Les temps sont peut-être venus où nous allons apprendre à ne plus regarder les rêves des peintres pour avoir une idée du Jugement ou du Paradis. La colère du ciel ne sera plus longtemps, je pense, raillée pour notre amusement, ni son amour méprisé par notre orgueil. Croyez-moi, tous les Arts et tous les trésors des hommes leur sont conservés seulement s’ils ont d’abord choisi, dans leur cœur, non la colère de Dieu, mais sa bénédiction. Notre terre est maintenant encombrée de ruines, notre ciel est voilé par la mort. Ne pouvons-nous pas nous juger sagement nous-mêmes, en quelques points, dès à présent, au lieu de nous amuser avec la peinture de jugemens à venir[1] ?
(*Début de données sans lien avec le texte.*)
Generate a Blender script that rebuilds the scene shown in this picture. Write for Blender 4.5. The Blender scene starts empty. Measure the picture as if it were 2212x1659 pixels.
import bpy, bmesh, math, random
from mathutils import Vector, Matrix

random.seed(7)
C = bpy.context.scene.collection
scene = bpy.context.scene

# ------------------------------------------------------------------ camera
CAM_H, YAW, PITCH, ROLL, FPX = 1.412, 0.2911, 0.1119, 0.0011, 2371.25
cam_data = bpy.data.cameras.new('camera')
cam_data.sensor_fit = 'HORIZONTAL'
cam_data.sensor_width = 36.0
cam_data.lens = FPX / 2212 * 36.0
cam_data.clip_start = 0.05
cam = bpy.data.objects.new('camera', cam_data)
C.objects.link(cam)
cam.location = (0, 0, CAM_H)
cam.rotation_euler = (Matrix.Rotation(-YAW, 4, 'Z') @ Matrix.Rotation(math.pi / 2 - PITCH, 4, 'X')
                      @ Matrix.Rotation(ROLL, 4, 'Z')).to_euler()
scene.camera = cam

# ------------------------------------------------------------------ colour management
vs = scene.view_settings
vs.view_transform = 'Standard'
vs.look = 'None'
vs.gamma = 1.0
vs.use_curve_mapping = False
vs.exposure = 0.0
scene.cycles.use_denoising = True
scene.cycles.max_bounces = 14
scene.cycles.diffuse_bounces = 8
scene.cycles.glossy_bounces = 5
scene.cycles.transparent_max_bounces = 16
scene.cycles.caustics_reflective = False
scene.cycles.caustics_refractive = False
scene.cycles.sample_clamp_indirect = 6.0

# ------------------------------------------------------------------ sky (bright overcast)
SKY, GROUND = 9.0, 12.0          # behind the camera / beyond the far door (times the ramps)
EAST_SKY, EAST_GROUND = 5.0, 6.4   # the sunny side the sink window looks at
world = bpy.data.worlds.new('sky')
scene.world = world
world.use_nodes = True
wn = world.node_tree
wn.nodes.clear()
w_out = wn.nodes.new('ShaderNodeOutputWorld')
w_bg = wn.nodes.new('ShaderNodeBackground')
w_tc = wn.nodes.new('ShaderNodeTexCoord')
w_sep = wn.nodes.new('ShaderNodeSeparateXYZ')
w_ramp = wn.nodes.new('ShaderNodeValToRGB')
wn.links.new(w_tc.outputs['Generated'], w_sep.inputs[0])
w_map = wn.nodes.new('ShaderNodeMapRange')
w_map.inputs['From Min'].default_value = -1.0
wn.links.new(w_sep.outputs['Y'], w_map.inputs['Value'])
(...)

Close ainsi, l’analyse d’une œuvre d’art n’a pas desséché le cœur ; l’étude des impressions ressenties, la culture du « moi » n’a fait que le rendre plus bienfaisant aux plaintes humaines, comme on ne cultive l’arbre que pour qu’il répande autour de lui plus de fruit. Comme cette analyse de la nature, comme cette analyse de l’art, celle de l’esprit humain se réchauffe chez Ruskin d’un rayon de tendresse. Cette tendresse est la même en face de l’âme d’un jeune soldat, lorsque c’est elle qu’il examine, dans sa conférence à Woolwich, qu’elle était en face des mousses de la nature ou du Paradis du Tintoret :


Etre héroïque dans le danger, s’écrie-t-il, en s’adressant aux femmes des officiers anglais, est peu de chose : vous êtes des Anglaises. Être héroïques

  1. the Relation between Michael-Angelo and Tintoret.